Interarts summarised key findings from a pre-MONDIACULT consultation hosted by the EU-LAC Foundation (honestly, first time I’m hearing about this foundation), this time with notable non-governmental input as well. Advocacy points are important but not at all surprising if you’ve been around the block once or twice.
Also keep an eye out for the many great fringe events put together around MONDIACULT. Too many to name at this point.
Will I be in CDMX for the event? Hard to say at this point, but probably not. More than anything, it’s just an absolute pain to travel from Southeast Asia to Central America. But who knows what stars might align?! I shall definitely see you online.
IMPACT
🗳 How subversive should evaluation in creative practice be? This is just one of the questions this research survey seeks answers for. You will also be asked how caring evaluation should be, how relevant storytelling is, and whether it should disrupt existing systems. The CreaTures project, Creative Practices for Transformational Futures, is behind this survey and I can’t wait to read the results – they will no doubt be eye-opening. If you haven’t shared your two cents with the researchers, do so here!
🤯 In most cases, evaluation is ill-suited to do its job. Why? Because change in complex systems is rarely explained by looking at things in isolation. Yet, this is something we are asked way too often: come in and get out quickly. And if we are talking something as intangible and multi-faceted as culture, evidence gets even more brittle. To be fair, though, we don’t always have the tools, knowledge or imagination to take everything into account. That’s why I am cautiously enthusiastic for this new UNDP initiative to rethink monitoring and evaluation in complex systems.
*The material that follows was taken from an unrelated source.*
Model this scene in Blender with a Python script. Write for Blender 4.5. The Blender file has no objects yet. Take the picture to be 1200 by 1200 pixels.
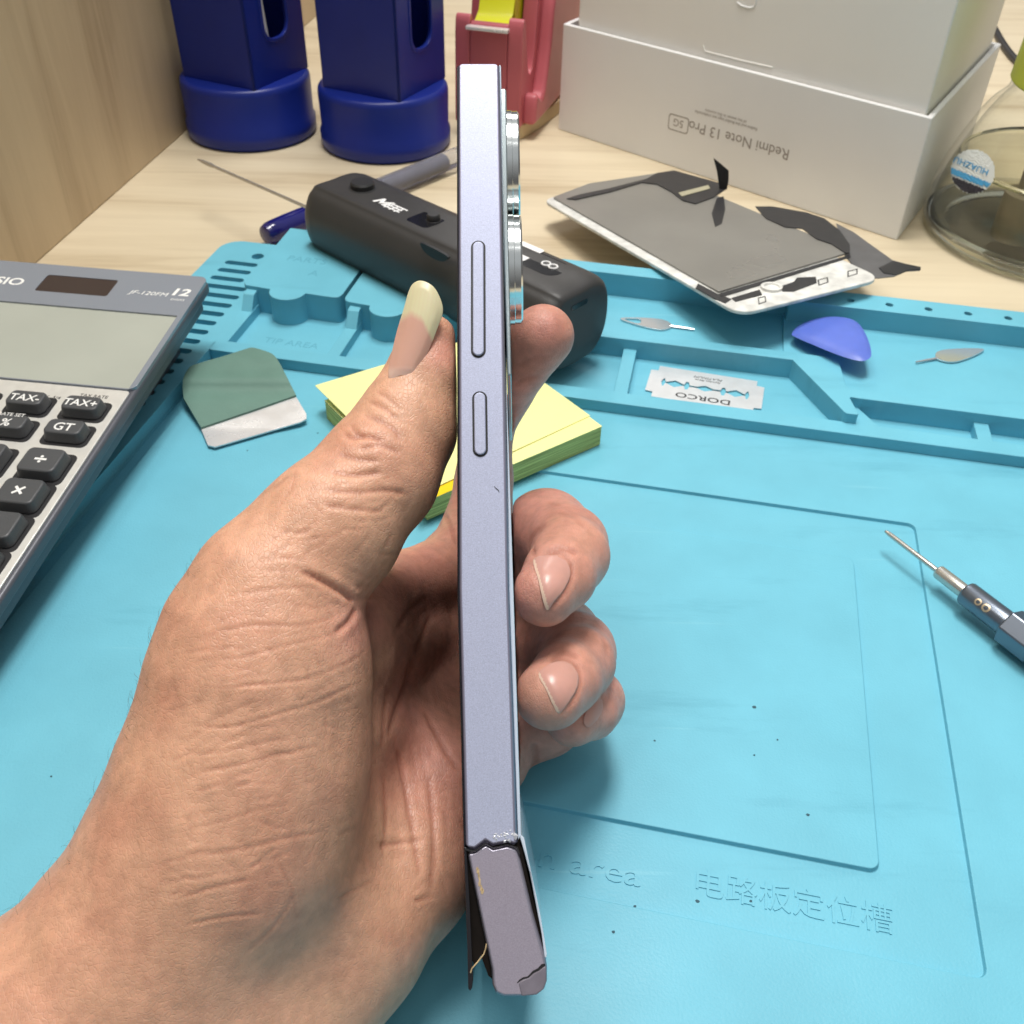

🪞 How about internal reflections, then? An important step in the right direction, I would say. Julie’s Bicycle and Artsadmin did exactly that. They sat together, interviewed artists and participants, and looked at some of the hard data available for their Season for Change programme so that they can better understand the impact of their cultural activities on climate change action. It might not be what is generally understood as a rigorous evaluation, but it is this important step of stopping, reflecting and learning that makes all the difference.
ART IN BETWEEN
🇻🇳🎧 Global access, local scenes. I think this is what I find most fascinating listening my way through this impressive overview of Vietnam’s young experimental music scene. It’s a unique mash-up of styles and sounds, entirely unlike what you might know from Indonesia’s famous experimental and noise music scene, for example. It’s really the youth and how unapologetic they are. Give it a shot!
LIMINAL SPACE
🧪 Policy making too boring? Fear not! The UK government, or their Policy Lab to be more precise, has compiled 11 experimental approaches for policy design that could potentially be game changers. Legislative theatre, moral imaginings, DAOs, digital twins, and regenerative design are all on the agenda. You can download and print all that has been developed. Art in policy has a special place and shows us some pretty creative ways of engaging with policy-relevant data. I mean, evidence-based policymaking through the lens of art – yes please!
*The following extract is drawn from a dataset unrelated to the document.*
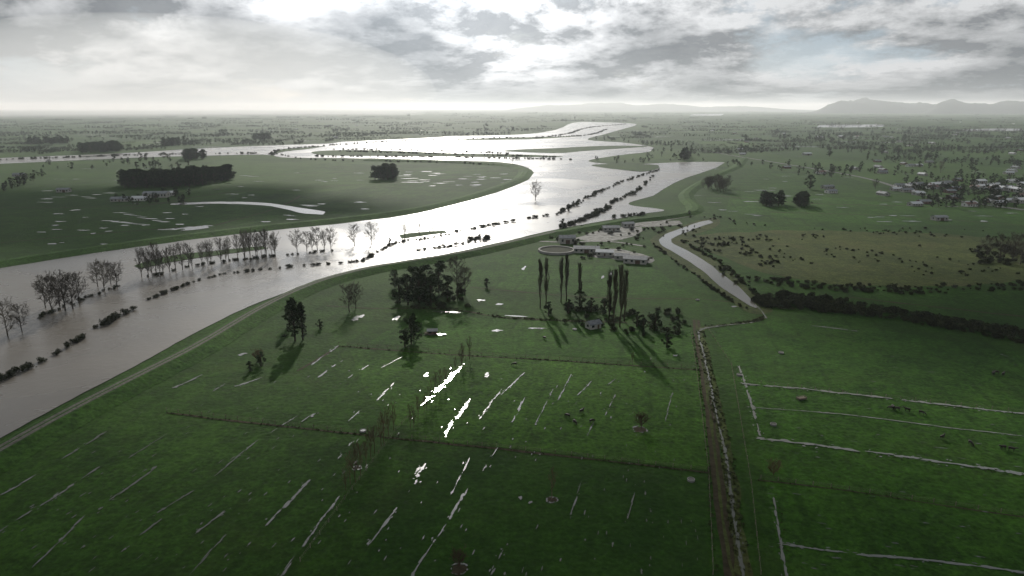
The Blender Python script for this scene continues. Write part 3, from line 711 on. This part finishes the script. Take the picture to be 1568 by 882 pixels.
# unseen clouds added up-sun, out of view, to shade parts of the plain
def shade_cloud(gx,gy,rx,ry,seed,h=1250,rz=55):
    V=[];F=[]; nu,nv=72,24; c=Vector((gx,gy,0))+Vector(sd)*(h/sd[2])
    for j in range(nv+1):
        for i in range(nu):
            a=2*math.pi*i/nu; p=math.pi*(j/nv-.5); u=Vector((math.cos(a)*math.cos(p),math.sin(a)*math.cos(p),math.sin(p)))
            k=1+.75*noise.fractal(u*1.6+Vector((seed*9.1,0,0)),.9,2.1,6)
            V.append((c.x+u.x*rx*k,c.y+u.y*ry*k,c.z+u.z*rz*k*(1 if u.z>0 else .4)))
    for j in range(nv):
        for i in range(nu): F.append((j*nu+i,j*nu+(i+1)%nu,(j+1)*nu+(i+1)%nu,(j+1)*nu+i))
    add('shade_cloud',mesh('shade_cloud',V,F,['shade_cloud'],smooth=True))
shade_cloud(-150,105,190,75,1)
shade_cloud(60,60,130,85,2)
shade_cloud(-420,700,260,130,3)
shade_cloud(260,330,110,42,4)
w=bpy.data.worlds.new('World'); scn.world=w; w.use_nodes=True; t=w.node_tree; t.nodes.clear(); b=NB(t)
sky=b.n('ShaderNodeTexSky',sky_type='NISHITA'); sky.sun_disc=False; sky.sun_elevation=SUN_EL; sky.sun_rotation=SUN_AZ
gen=b.n('ShaderNodeTexCoord').outputs['Generated']; sx=b.n('ShaderNodeSeparateXYZ'); b.l(gen,sx.inputs[0]); X,Y,Z=sx.outputs
zc=b.math('MAXIMUM',Z,0.0)
hl=b.math('SQRT',b.math('ADD',b.math('MULTIPLY',X,X),b.math('ADD',b.math('MULTIPLY',Y,Y),.0004)))
cx=b.n('ShaderNodeCombineXYZ'); b.l(b.math('DIVIDE',X,hl),cx.inputs[0]); b.l(b.math('DIVIDE',Y,hl),cx.inputs[1])
b.l(b.math('MULTIPLY',b.math('LOGARITHM',b.math('ADD',zc,.05),2.71828),.36),cx.inputs[2])
P=b.vmath('ADD',cx.outputs[0],(.35,2.2,.9))
A=b.noise(P,5.2,14,.66,.1); B=b.noise(b.vmath('ADD',P,(-.015,0,.040)),5.2,8,.58,.1); L=b.noise(P,1.9,3,.5)
rel=b.mr(b.math('SUBTRACT',A,B),-.06,.09,0,1)
dens=b.math('ADD',b.math('MULTIPLY',A,.55),b.math('MULTIPLY',L,.45))
thick=b.mr(dens,.46,.60,0,1)
lit=b.math('MULTIPLY',b.math('ADD',b.math('MULTIPLY',rel,.8),.2),b.mr(thick,0,1,1.2,.36))
elev=b.mr(zc,.005,.05,.22,1.0)
lit=b.math('MULTIPLY',lit,elev)
ccol=b.mix(lit,(.140,.163,.188),(1.03,1.05,1.07))
dt=b.math('MAXIMUM',b.vmath('DOT_PRODUCT',gen,sd),0.0)
g1=b.math('MULTIPLY',b.math('POWER',dt,28.0),3.6); g2=b.math('MULTIPLY',b.math('POWER',dt,160.0),6.0)
gl=b.math('ADD',b.math('ADD',g1,g2),.66)
bc=b.n('ShaderNodeBackground'); b.l(ccol,bc.inputs[0]); b.l(gl,bc.inputs[1])
bs=b.n('ShaderNodeBackground'); b.l(b.mix(.8,sky.outputs[0],(3.6,5.0,6.5)),bs.inputs[0]); bs.inputs[1].default_value=.10
mx=b.n('ShaderNodeMixShader'); b.l(b.mr(dens,.39,.45,.3,1.0),mx.inputs[0]); b.l(bs.outputs[0],mx.inputs[1]); b.l(bc.outputs[0],mx.inputs[2])
ow=b.n('ShaderNodeOutputWorld'); b.l(mx.outputs[0],ow.inputs[0])
sl=bpy.data.lights.new('sun','SUN'); sl.energy=4.8; sl.angle=math.radians(.9); sl.color=(1,.95,.86)
so=bpy.data.objects.new('sun',sl); rootc.objects.link(so); so.rotation_euler=Vector(sd).to_track_quat('Z','Y').to_euler()
cam=bpy.data.cameras.new('camera'); cam.lens=36*FP/1568; cam.sensor_width=36; cam.clip_end=120000; cam.clip_start=1
co=bpy.data.objects.new('camera',cam); rootc.objects.link(co); co.location=(0,0,CAMH); co.rotation_euler=(math.pi/2-PITCH,0,0); scn.camera=co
🔮 Rabbit holes of the future. What is curiosity actually good for if not going down such absolutely endless but super rewarding rabbit holes? In this instance, I got sucked into the world of design. And not just any odd design, but speculative design. Please delight in Core77’s Speculative Design Award Honorees of 2022. May I interest you in some imagination as a commons, or do you fancy a little headspace? Then there is also Project ARCSTAR to help sea ice regeneration. There is plenty to discover.
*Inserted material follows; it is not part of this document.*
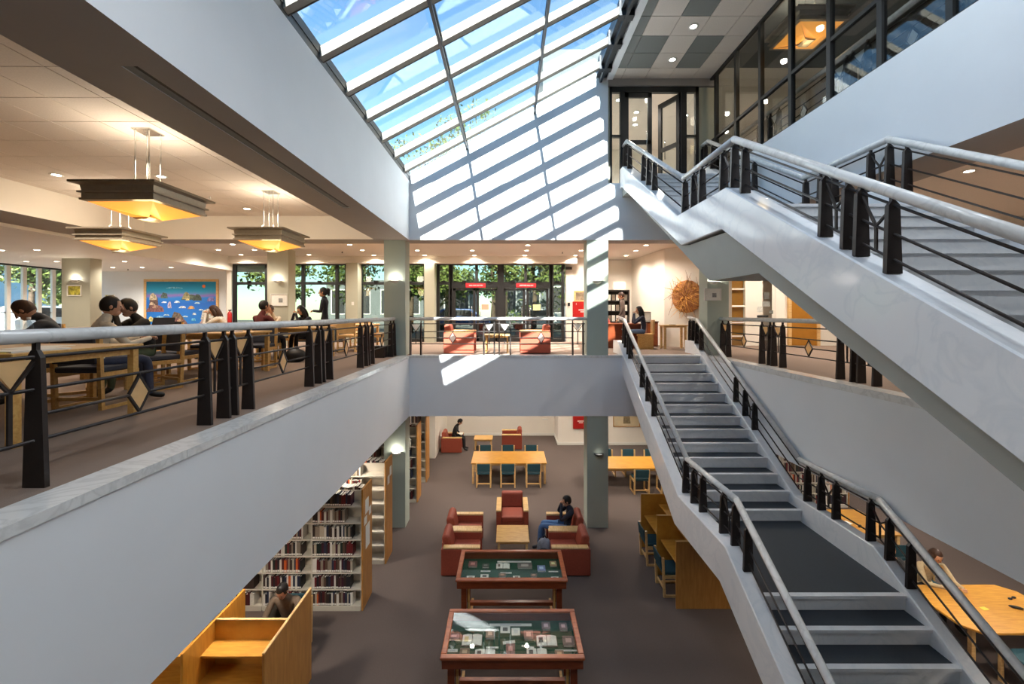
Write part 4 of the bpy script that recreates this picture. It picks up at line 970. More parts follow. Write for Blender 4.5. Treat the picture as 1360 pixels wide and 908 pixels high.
# ================================================================ THINGS ON WALLS AND COLUMNS
def picture(name, label, cat, x, y, z, w, h, frame, art, border=.03, rz=0, deep=.025):
    """framed flat picture hanging on a wall that faces -y"""
    t = thing(name, label, cat, (x, y, z), rz); b = border
    part('frame', MB().box(-w/2, -deep, -h/2, -w/2+b, 0, h/2).box(w/2-b, -deep, -h/2, w/2, 0, h/2).box(-w/2+b, -deep, -h/2, w/2-b, 0, -h/2+b).box(-w/2+b, -deep, h/2-b, w/2-b, 0, h/2), M[frame], t)
    part('backing', MB().box(-w/2+b, -.008, -h/2+b, w/2-b, 0, h/2-b), art, t)
    return t
def box_at(u0, v0, u1, v1, d):
    a = P(u0, v0, d); b = P(u1, v1, d); return (a[0]+b[0])/2, (a[2]+b[2])/2, abs(b[0]-a[0]), abs(b[2]-a[2])
# blue sea mural
x, z, w, h = box_at(190, 370.5, 289.5, 434, 17.44)
def mural_mat():
    m, n, l, b = new_mat('mural_paint'); tc = n.new('ShaderNodeTexCoord'); sp = n.new('ShaderNodeSeparateXYZ'); l.new(tc.outputs['Generated'], sp.inputs[0])
    nz = n.new('ShaderNodeTexNoise'); nz.inputs['Scale'].default_value = 7; l.new(tc.outputs['Generated'], nz.inputs['Vector'])
    ad = n.new('ShaderNodeMath'); ad.operation = 'MULTIPLY_ADD'; ad.inputs[1].default_value = .09; l.new(nz.outputs[0], ad.inputs[0]); l.new(sp.outputs[2], ad.inputs[2])
    cr = n.new('ShaderNodeValToRGB'); e = cr.color_ramp.elements; e[0].position = 0; e[0].color = (*lin((.10, .45, .75)), 1); e[1].position = 1; e[1].color = (*lin((.08, .55, .72)), 1)
    for p, c in ((.55, (.10, .38, .72)), (.66, (.14, .48, .78)), (.715, (.55, .42, .70)), (.78, (.28, .55, .72)), (.84, (.12, .58, .74))):
        q = e.new(p); q.color = (*lin(c), 1)
    l.new(ad.outputs[0], cr.inputs[0]); l.new(cr.outputs[0], b.inputs['Base Color']); b.inputs['Roughness'].default_value = .6
    return m
mu = picture('mural', 'large blue painted seascape with rocky islands in a pale wooden frame', 'mural', x, 17.49, z, w, h, 'oakpale', mural_mat(), .10)
NBL = [0]
def blob(parent, name, u, v, wu, wv, c, n=9, seed=0, pointy=0):
    rg = random.Random(seed+int(u)); px, _, pz = P(u, v, 17.47); vs = []
    for i in range(n):
        a = math.pi*i/(n-1); rr = rg.uniform(.88, 1.06)
        vs.append((px+math.cos(a)*wu*.0312/2*rr, pz+max(0, math.sin(a))*wv*.0312*rr))
    part(name, MB().prism([(q[0]-mu.location.x, q[1]-mu.location.z) for q in vs][::-1], 'y', -.0105-.0007*NBL[0], -.0085), paint('mural_%s_%d' % (name, int(u)), c, .7, .35, 14), parent); NBL[0] += 1
for u, v, a, b_, c in [(204, 411, 14, 22, (.42, .33, .30)), (206, 414, 26, 9, (.50, .34, .34)), (203, 398, 10, 9, (.80, .74, .62)), (218, 396, 10, 8, (.35, .42, .40)), (254, 398, 28, 7, (.35, .40, .34)),
        (247, 397, 11, 9, (.62, .58, .42)), (262, 399, 12, 9, (.28, .32, .28)), (235, 430, 20, 17, (.42, .36, .30)), (236, 431, 26, 9, (.50, .36, .36)), (276, 424, 20, 15, (.86, .84, .76)), (277, 431, 26, 9, (.70, .58, .56)),
        (200, 427, 8, 7, (.85, .80, .50)), (212, 424, 14, 5, (.55, .75, .90)), (280, 400, 10, 6, (.55, .50, .72)), (254, 410, 9, 4, (.82, .60, .35)), (242, 409, 10, 3, (.85, .92, .95)), (225, 409, 5, 9, (.75, .72, .82)), (235, 402, 8, 3, (.8, .88, .94)),
        (218, 402, 7, 2, (.85, .9, .94)), (258, 418, 5, 3, (.8, .86, .92)), (257, 426, 6, 4, (.4, .7, .85)), (231, 383, 22, 2, (.45, .75, .85)), (202, 405, 7, 4, (.75, .66, .55)), (206, 409, 8, 4, (.66, .52, .45)), (249, 399, 5, 3, (.80, .76, .55)), (239, 427, 7, 4, (.70, .58, .45)), (272, 420, 6, 5, (.95, .94, .88)), (280, 422, 6, 5, (.90, .90, .84)), (267, 412, 6, 2, (.8, .9, .95)), (246, 421, 7, 2, (.75, .88, .95)), (221, 419, 8, 2, (.75, .88, .95)), (262, 403, 7, 2, (.75, .88, .95))]:
    blob(mu, 'painted_island' if b_ > 4 else 'painted_foam', u, v, a, b_, c)
part('painted_sun', MB().tube((P(270.5, 380, 17.47)[0]-mu.location.x, -.014, P(270.5, 380, 17.47)[2]-mu.location.z), (P(270.5, 380, 17.47)[0]-mu.location.x, -.008, P(270.5, 380, 17.47)[2]-mu.location.z), .07, n=12), paint('mural_sun', (.85, .45, .22), .7), mu)
def leafy(nm): return paint(nm, (.85, .80, .30), .6, .2, 9, c2=(.30, .28, .10))
x, z, w, h = box_at(89, 378.5, 108, 393, 13.28); picture('framed_picture', 'small yellow-green picture below the sconce on the far left column', 'picture', x, 13.298, z, w, h, 'paper', leafy('leaf_print'), .03)
x, z, w, h = box_at(139, 391, 152, 404, 17.48); picture('framed_picture', 'small yellow-green picture on the white wall, behind the man in beige', 'picture', x, 17.495, z, w, h, 'white', leafy('leaf_print_small'), .03)
def notice(x, z, w, h, y, label):
    t = picture('framed_notice', label, 'notice', x, y, z, w, h, 'white', M['paper'], .02)
    part('printed_picture', MB().box(-w*.02, -.012, -h*.22, w*.22, -.008, h*.12), paint('notice_print', (.60, .60, .58), .7, .2, 20), t)
x, z, w, h = box_at(359, 390, 381.5, 406, 13.38); notice(x, z, w, h, 13.398, 'white notice with a small grey drawing on the beige column')
x, z, w, h = box_at(935.5, 383, 958, 399, 10.40); notice(x, z, w, h, 10.418, 'white notice with a small grey drawing on the column right of the stairs')
x, z, w, h = box_at(762.5, 386, 781, 400.5, 15.48); picture('framed_picture', 'framed brown photograph above the red fire cabinet, left of the striped column', 'picture', x, 15.498, z, w, h, 'oakpale', paint('sepia_print', (.62, .55, .46), .6, .2, 6, c2=(.35, .30, .25)), .06)
def fire_cabinet(x, y, z, w, h, label):
    t = thing('fire_hose_cabinet', label, 'fire cabinet', (x, y, z))
    part('cabinet_body', MB().box(-w/2, -.06, -h/2, w/2, 0, h/2), M['red'], t, bevel=.006)
    part('door', MB().box(-w/2+.02, -.07, -h/2+.02, w/2-.02, -.06, h/2-.02), M['red'], t)
    part('lettering', MB().box(-w*.18, -.073, h*.00-.02, w*.30, -.07, h*.0+.02).box(-w*.08, -.073, -.085, w*.22, -.07, -.05).box(-w*.32, -.073, h*.3, -w*.29, -.07, h*.4), paint('white_lettering', (.95, .8, .78), .5), t)
x, z, w, h = box_at(760.5, 401.5, 784, 421.5, 15.48); fire_cabinet(x, 15.498, z, w, .62, 'red fire hose cabinet on the wall beside the entrance')
x, z, w, h = box_at(761, 548, 779, 569, 16.98); fire_cabinet(x, 16.998, z, w, h, 'red fire hose cabinet on the lower back wall beside the column')
x, z, w, h = box_at(814.5, 545, 850, 566.5, 16.98)
t = picture('framed_picture', 'wide framed drawing with a dark vertical figure on the lower back wall', 'picture', x, 16.998, z+.1, w, h+.2, 'endw', paint('cream_print', (.84, .78, .64), .6, .06, 3), .025)
part('printed_picture', MB().prism([(-.14, -.30), (.16, -.30), (.09, .30), (-.09, .30)], 'y', -.012, -.008), paint('figure_ink', (.56, .50, .38), .7, .2, 12), t)
# small wall fittings
single('wall_switch', MB().box(-.04, -.02, -.06, .04, 0, .06), M['white'], 'white wall switch on the narrow pier left of the sconce column', 'switch', (P(468.5, 403, 14.99)[0], 14.998, P(468.5, 403, 14.99)[2]))
single('door_phone', MB().box(-.04, -.04, -.06, .04, 0, .06), M['black'], 'small black intercom on the white wall right of the entrance', 'intercom', (P(755.5, 404, 15.48)[0], 15.498, P(755.5, 404, 15.48)[2]))
single('emergency_lamp', MB().box(-.12, -.10, -.04, .12, 0, .05), M['iron'], 'dark emergency lamp high on the wall right of the entrance', 'lamp', (P(755, 356.5, 15.48)[0], 15.498, P(755, 356.5, 15.48)[2]))
single('thermostat', MB().box(-.05, -.03, -.05, .05, 0, .05), M['white'], 'small white sensor on the white wall left of the mural', 'sensor', (P(181.5, 401, 17.48)[0], 17.498, P(181.5, 401, 17.48)[2]))
single('wall_vent', MB().box(-.12, -.02, -.03, .12, 0, .03), M['white'], 'small pale vent high on the lower back wall', 'vent', (P(724, 557, 18.26)[0], 18.298, P(724, 557, 18.26)[2]))
t = thing('fire_extinguisher', 'red fire extinguisher hanging beside the left end of the windows', 'fire extinguisher', (P(307, 421, 15.38)[0], 15.30, P(307, 421, 15.38)[2]-.3))
part('cylinder', MB().lathe([(.001, 0), (.07, .01), (.075, .04), (.075, .42), (.05, .48), (.02, .50), (.02, .53)], n=16), M['red'], t); part('valve', MB().box(-.04, -.02, .53, .05, .02, .57), M['black'], t)
for i, (u, v, z0) in enumerate(((19.7, 0, 0),)): pass
for i, (u, v, zc, lb) in enumerate(((454.5, 334, 3.1, 'small dark sprinkler in the lobby ceiling near the windows'), (747, 334.5, 3.1, 'small dark sprinkler in the lobby ceiling left of the striped column'), (170, 357, 2.78, 'small dark sprinkler in the low ceiling near the mural'), (279, 261, 3.42, 'sprinkler near the biggest pendant lamp'))):
    d = (zc-EYE)*F/(416-v)
    single('sprinkler', MB().lathe([(.001, -.05), (.03, -.045), (.012, -.03), (.012, 0)], n=10), M['iron'] if i < 3 else M['white'], lb, 'sprinkler', ((u-675.5)*d/F, d, zc))
# red strips over the entrance doors and papers on the glass
for i, (a, b) in enumerate(((618.5, 645), (685.5, 712))):
    xa, za, w, h = box_at(a, 376, b, 381.7, YW-.06)
    t = thing('door_sign', 'red strip sign over the %s pair of entrance doors' % ['left', 'right'][i], 'sign', (xa, YW-.055, za))
    part('sign_panel', MB().box(-w/2, -.015, -h/2, w/2, 0, h/2), M['redsign'], t)
    part('lettering', MB().box(-w*.34, -.018, -.022, -w*.16, -.015, .022).box(-w*.14, -.018, -.022, w*.02, -.015, .022).box(w*.04, -.018, -.022, w*.2, -.015, .022).box(w*.22, -.018, -.022, w*.36, -.015, .022), paint('pale_lettering', (.92, .62, .62), .5), t)
for u0, v0, u1, v1, c, lb in ((639.5, 404, 649, 411, (.85, .62, .52), 'pinkish paper taped to the second entrance door leaf'), (708, 404, 718, 412, (.85, .80, .60), 'cream paper taped to the rightmost entrance door leaf')):
    xa, za, w, h = box_at(u0, v0, u1, v1, YW-.02)
    single('paper_notice', MB().box(-w/2, -.003, -h/2, w/2, 0, h/2), paint('taped_paper', c, .7), lb, 'notice', (xa, YW-.008, za))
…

📚 You only know the value of a library once you don’t have access to it anymore. Something I experienced the hard way. Honestly, it’s baffling to me how amazing public libraries can be. I have been to family history tracing events, I have seen maker spaces with 3D printers, I have accessed rare old copies of stuff, I have used the free internet and washrooms. Libraries can be key community spaces. And Book Bunk in Kenya is taking it to the next level, imagining them as sites of heritage, public art, memory and as critical spaces. How? Watch and read for yourselves. Absolutely brilliant initiative.
DID YOU KNOW?
🌳 Architectural interventions are the new hot shit in climate change adaptation. Or maybe parks have always been the solution – who cares? All I want is to show you these cool new concepts addressing big city problems in the age of climate change. In Korea, the wooden Seoul Loop floating above the city could bring much-needed oxygen back into the city if realised. In Bangkok, the Chulalongkorn University Centenary Park acts as an underground flood sponge for the sinking city. Another sponge concept in Bangkok was introduced with the new Benjakitti Park that just opened and hopes to reintroduce some biodiversity. Always keep your eyes open, above and below.
OPPORTUNITIES
3 October: Globus Call (grant)
🌐 Big bucks for art that is transformative, transglobal and transcends boundaries, even sectoral ones. Experimental work welcome. Just make sure you have a Nordic partner in your endeavour. A true geographic North-South cooperation, of sorts.
Ongoing: The Basics of the One Drop Foundation’s Social Art for Behaviour Change Approach (online course)
🎓 One Drop Foundation is unique in that they are a globally operating WASH NGO (WASH is the genius acronym for WAter, Sanitation, Hygiene, by the way) that works with art as a unique tool. They actually have deep ties to Cirque du Soleil. And now they are sharing this very social art for behaviour change approach with us in a free online course, available in French and English. Great illustration of one way to use art in sustainable development.